«Au petit matin du mercredi 2 juin, le chef du Front Polisario, Brahim Ghali, a reçu la visite du Président algérien, Abdelmadjid Tebboune, accompagné du général Saïd Chengriha, chef d’état-major de l’armée algérienne», cette information était assortie de la vidéo de l’événement. Un Président sans passé glorieux qui rend visite à un Président fugitif. Tebboune, poussé par Monsieur le Général, qui dicte et surveille la récitation du texte appris par cœur quelques heures avant d’accéder à la chambre où gisait, presque, le dénommé on ne sait plus qui, tellement il a emprunté d’identités, prend soudain de l’importance. Il a enfin quelqu’un devant qui il allait montrer sa stature.
Le Président du général tient à préciser que c’est l’avis aussi de Monsieur le Général, tel général qu’on ne voit pas, il était masqué, qu’on n’entend pas, car il n’a pipé mot.
«Tu es dans ton pays», dit le président au président. Effectivement, le président technocrate n’a pas compris le fond de cette phrase, Mohamed Ben Batouche et non plus Brahim Ghali, qui est somme toute, un pseudonyme de militant, est un algérien et non pas marocain encore moins un sahraoui.
Celui qu’on croyait sahraoui du Maroc, de la région des Rehamna, s’est révélé tout simplement une taupe algérienne glissée soigneusement dans l’organisation du Polisario pour fliquer ses supposés camarades.
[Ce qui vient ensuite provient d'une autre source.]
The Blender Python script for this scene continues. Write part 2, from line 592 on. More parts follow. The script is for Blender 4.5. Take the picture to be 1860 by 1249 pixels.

Bien sûr qu’il est chez lui, dans son pays même, car, passeport à l’appui, il s’appelle bien, Ben Batouche de nationalité algérienne. J’ai bien sûr un différend politique profond avec le dénommé Brahim Ghali, mais j’ai mal accepté qu’un sahraoui, qui, quoi qu’en dise, doit représenter une frange de nos compatriotes de Tindouf, soit humilié et rabaissé de la sorte. Comment se fait-il qu’un président sans gloire, en mal de légitimité, il fut élu par 58% des voix des 40% de participation, sans compter les bulletins nuls, selon l’annonce officielle, vienne coiffer un militant sahraoui ? Brahim Ghali, enveloppé dans sa nouvelle identité algérienne de Mohamed Ben Batouche, dit à qui voudrait le savoir qu’il est devenu tout comme Abdelmadjid Tebboune un Président fantoche entre les mains de la gente militaire algérienne. Pourquoi donc l’on a insisté à montrer le chef du Polisario diminué et ridiculisé à ce point ? L’image, dégradante, que nous a donnée la télévision algérienne de Brahim Ghali, intubé, dans une posture de malade, voulait-elle dire que le chef du Polisario est désormais Ben Batouche algérien et non plus le Président des groupements sahraouis de Tindouf ? Sinon que signifie la phrase «Tu es dans ton pays» et après avoir regardé le Général comme pour demander l’autorisation, Tebboune ajoute, dans un dialecte algérien populaire et non pas diplomatique : «En vérité, tu m’as plu quand tu t’es rendu à la justice espagnole». Est-ce ainsi, dans les normes diplomatiques, qu’un président de la république s’adresse à un autre président censé être son égal ?
Deux présidents sans identités présidentielles, obligés de jouer des rôles avec un maximum de zèle devant un général droit comme une planche et gardant le silence absolu et donc le secret de la mise en scène et de ses concepteurs.
Qui cherche-t-on à humilier ? Tout en sachant que Ghali, était recherché par la justice espagnole, on l’a quand même jeté dans la gueule du loup en l’envoyant se soigner dans le pays ibérique. Mais une fois que le Maroc a dévoilé le secret, la phrase de Tebboune où il fait l’éloge de la bravoure de son homologue sahraoui, n’a pas traversé l’esprit des chefs de l’armée algérienne. Plus d’un mois alors que le malade se soignait et au lieu d’annoncer que Ghali n’avait pas peur d’affronter la justice, on a préféré le silence implacable celui de Monsieur le Général Chengriha. Pire, juste après avoir comparu devant les juges espagnoles on organise sa fuite d’une manière rocambolesque. Pour qu’au final viendra le Président Tebboune lui tapoter sur l’épaule et le féliciter pour son courage.
Ghali est en fait un pion, mais cette humiliation est à l’adresse des Sahraouis de Tindouf.